Your goal ▸
Repeat exactly the lines running from the first line of the data to the line containing "qp_h = soft(W_(qp_px), 70)", both ends included, and nothing else; drop the pictures.

•••

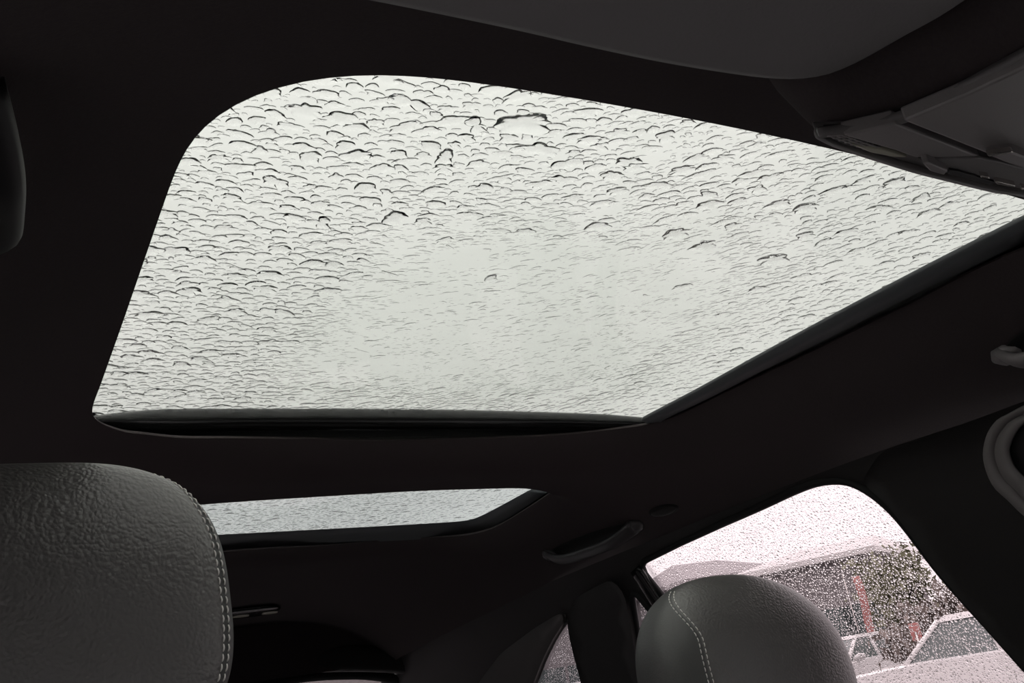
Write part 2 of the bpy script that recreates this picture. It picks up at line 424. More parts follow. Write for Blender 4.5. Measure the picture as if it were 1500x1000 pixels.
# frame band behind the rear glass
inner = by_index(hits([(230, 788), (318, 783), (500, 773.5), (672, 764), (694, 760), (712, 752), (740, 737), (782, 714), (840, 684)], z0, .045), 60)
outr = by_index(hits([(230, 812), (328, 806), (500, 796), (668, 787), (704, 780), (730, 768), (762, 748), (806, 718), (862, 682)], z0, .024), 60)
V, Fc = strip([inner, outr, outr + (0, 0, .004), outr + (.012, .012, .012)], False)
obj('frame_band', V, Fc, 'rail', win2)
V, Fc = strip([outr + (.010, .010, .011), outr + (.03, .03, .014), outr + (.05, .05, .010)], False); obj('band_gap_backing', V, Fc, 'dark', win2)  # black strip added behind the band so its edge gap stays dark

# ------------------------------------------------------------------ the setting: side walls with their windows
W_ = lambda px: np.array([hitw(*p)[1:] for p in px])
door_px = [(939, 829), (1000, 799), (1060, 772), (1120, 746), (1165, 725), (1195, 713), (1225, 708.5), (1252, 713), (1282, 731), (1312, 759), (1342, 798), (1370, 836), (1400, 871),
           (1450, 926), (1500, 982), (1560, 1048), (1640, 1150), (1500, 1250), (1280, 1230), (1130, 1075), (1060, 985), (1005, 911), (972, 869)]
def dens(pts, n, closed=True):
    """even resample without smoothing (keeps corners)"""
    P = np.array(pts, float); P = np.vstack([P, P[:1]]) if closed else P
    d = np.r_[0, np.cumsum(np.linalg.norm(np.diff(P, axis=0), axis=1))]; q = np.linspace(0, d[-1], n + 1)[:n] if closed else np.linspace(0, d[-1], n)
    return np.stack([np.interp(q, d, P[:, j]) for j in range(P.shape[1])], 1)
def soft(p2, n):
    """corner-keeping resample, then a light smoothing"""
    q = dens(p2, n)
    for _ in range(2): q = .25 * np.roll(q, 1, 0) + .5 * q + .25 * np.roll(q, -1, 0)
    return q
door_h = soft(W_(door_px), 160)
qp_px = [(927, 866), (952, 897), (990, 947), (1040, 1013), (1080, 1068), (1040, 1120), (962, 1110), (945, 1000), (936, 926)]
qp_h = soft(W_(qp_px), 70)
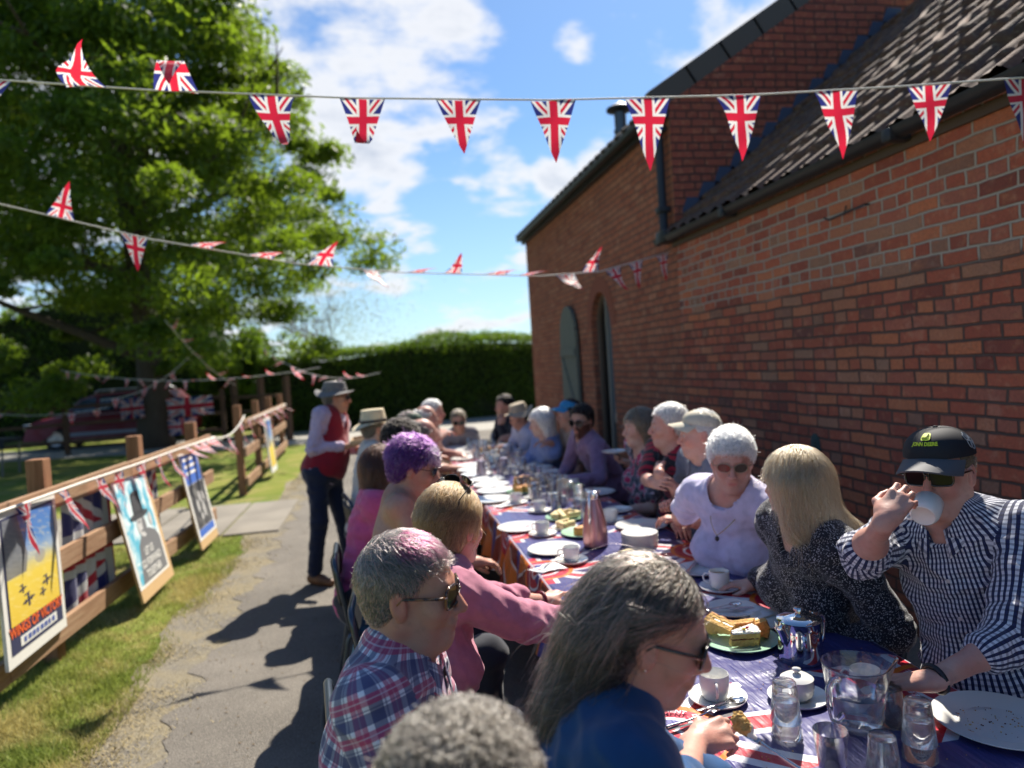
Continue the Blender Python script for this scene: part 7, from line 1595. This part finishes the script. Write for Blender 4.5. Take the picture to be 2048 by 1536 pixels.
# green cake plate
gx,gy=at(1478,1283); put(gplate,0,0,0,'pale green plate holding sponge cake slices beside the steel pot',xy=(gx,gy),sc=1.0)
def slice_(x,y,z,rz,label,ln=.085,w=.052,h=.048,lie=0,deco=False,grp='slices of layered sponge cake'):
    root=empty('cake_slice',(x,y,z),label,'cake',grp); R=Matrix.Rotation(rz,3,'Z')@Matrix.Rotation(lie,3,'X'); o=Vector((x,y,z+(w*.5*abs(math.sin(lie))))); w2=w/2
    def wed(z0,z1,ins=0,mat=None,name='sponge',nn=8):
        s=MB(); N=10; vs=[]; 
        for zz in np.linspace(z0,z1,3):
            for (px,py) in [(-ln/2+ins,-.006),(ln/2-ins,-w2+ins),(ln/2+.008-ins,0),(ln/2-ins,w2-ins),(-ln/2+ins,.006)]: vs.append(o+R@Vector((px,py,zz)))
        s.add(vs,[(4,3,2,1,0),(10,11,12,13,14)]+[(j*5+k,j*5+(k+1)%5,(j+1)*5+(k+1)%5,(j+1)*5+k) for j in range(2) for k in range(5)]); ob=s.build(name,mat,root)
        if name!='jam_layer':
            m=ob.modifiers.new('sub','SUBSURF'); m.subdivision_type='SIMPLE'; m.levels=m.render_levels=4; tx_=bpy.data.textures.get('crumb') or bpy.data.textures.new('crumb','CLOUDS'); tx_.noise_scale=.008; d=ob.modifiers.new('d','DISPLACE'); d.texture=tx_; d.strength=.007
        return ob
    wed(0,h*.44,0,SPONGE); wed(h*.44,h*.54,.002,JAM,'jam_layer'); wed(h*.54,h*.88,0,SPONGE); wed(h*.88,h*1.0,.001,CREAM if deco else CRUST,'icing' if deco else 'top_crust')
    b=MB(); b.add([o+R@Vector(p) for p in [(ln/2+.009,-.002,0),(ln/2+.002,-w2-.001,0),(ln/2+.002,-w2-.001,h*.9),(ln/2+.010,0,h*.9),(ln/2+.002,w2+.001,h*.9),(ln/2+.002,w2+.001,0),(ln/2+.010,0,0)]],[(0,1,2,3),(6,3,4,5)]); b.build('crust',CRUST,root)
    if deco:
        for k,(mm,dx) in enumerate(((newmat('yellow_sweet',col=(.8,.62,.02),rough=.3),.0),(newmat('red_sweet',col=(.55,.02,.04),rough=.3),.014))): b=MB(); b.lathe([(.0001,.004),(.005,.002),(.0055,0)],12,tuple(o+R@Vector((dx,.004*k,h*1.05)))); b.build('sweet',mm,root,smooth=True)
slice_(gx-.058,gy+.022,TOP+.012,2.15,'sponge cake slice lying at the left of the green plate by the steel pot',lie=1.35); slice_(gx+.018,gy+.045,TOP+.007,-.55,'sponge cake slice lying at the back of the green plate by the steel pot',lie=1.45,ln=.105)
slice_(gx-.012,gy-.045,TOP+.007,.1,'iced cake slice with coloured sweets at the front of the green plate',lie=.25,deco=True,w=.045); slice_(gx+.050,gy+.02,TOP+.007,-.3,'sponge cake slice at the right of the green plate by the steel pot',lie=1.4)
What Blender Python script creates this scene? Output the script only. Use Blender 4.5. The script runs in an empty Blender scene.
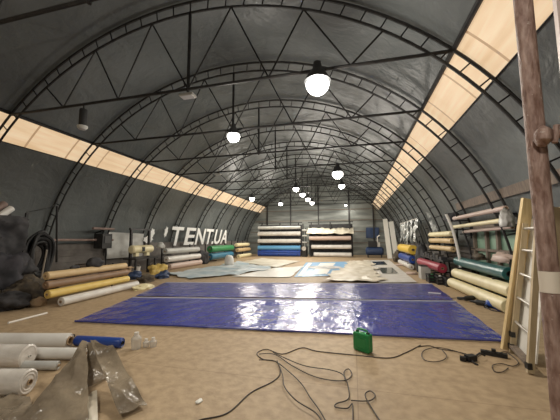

•••

Response to the exercise ▸
Write part 2 of the bpy script that recreates this picture. It picks up at line 424. More parts follow. Write for Blender 4.5. Measure the picture as if it were 1500x1000 pixels.
# frame band behind the rear glass
inner = by_index(hits([(230, 788), (318, 783), (500, 773.5), (672, 764), (694, 760), (712, 752), (740, 737), (782, 714), (840, 684)], z0, .045), 60)
outr = by_index(hits([(230, 812), (328, 806), (500, 796), (668, 787), (704, 780), (730, 768), (762, 748), (806, 718), (862, 682)], z0, .024), 60)
V, Fc = strip([inner, outr, outr + (0, 0, .004), outr + (.012, .012, .012)], False)
obj('frame_band', V, Fc, 'rail', win2)
V, Fc = strip([outr + (.010, .010, .011), outr + (.03, .03, .014), outr + (.05, .05, .010)], False); obj('band_gap_backing', V, Fc, 'dark', win2)  # black strip added behind the band so its edge gap stays dark

# ------------------------------------------------------------------ the setting: side walls with their windows
W_ = lambda px: np.array([hitw(*p)[1:] for p in px])
door_px = [(939, 829), (1000, 799), (1060, 772), (1120, 746), (1165, 725), (1195, 713), (1225, 708.5), (1252, 713), (1282, 731), (1312, 759), (1342, 798), (1370, 836), (1400, 871),
           (1450, 926), (1500, 982), (1560, 1048), (1640, 1150), (1500, 1250), (1280, 1230), (1130, 1075), (1060, 985), (1005, 911), (972, 869)]
def dens(pts, n, closed=True):
    """even resample without smoothing (keeps corners)"""
    P = np.array(pts, float); P = np.vstack([P, P[:1]]) if closed else P
    d = np.r_[0, np.cumsum(np.linalg.norm(np.diff(P, axis=0), axis=1))]; q = np.linspace(0, d[-1], n + 1)[:n] if closed else np.linspace(0, d[-1], n)
    return np.stack([np.interp(q, d, P[:, j]) for j in range(P.shape[1])], 1)
def soft(p2, n):
    """corner-keeping resample, then a light smoothing"""
    q = dens(p2, n)
    for _ in range(2): q = .25 * np.roll(q, 1, 0) + .5 * q + .25 * np.roll(q, -1, 0)
    return q
door_h = soft(W_(door_px), 160)
qp_px = [(927, 866), (952, 897), (990, 947), (1040, 1013), (1080, 1068), (1040, 1120), (962, 1110), (945, 1000), (936, 926)]
qp_h = soft(W_(qp_px), 70)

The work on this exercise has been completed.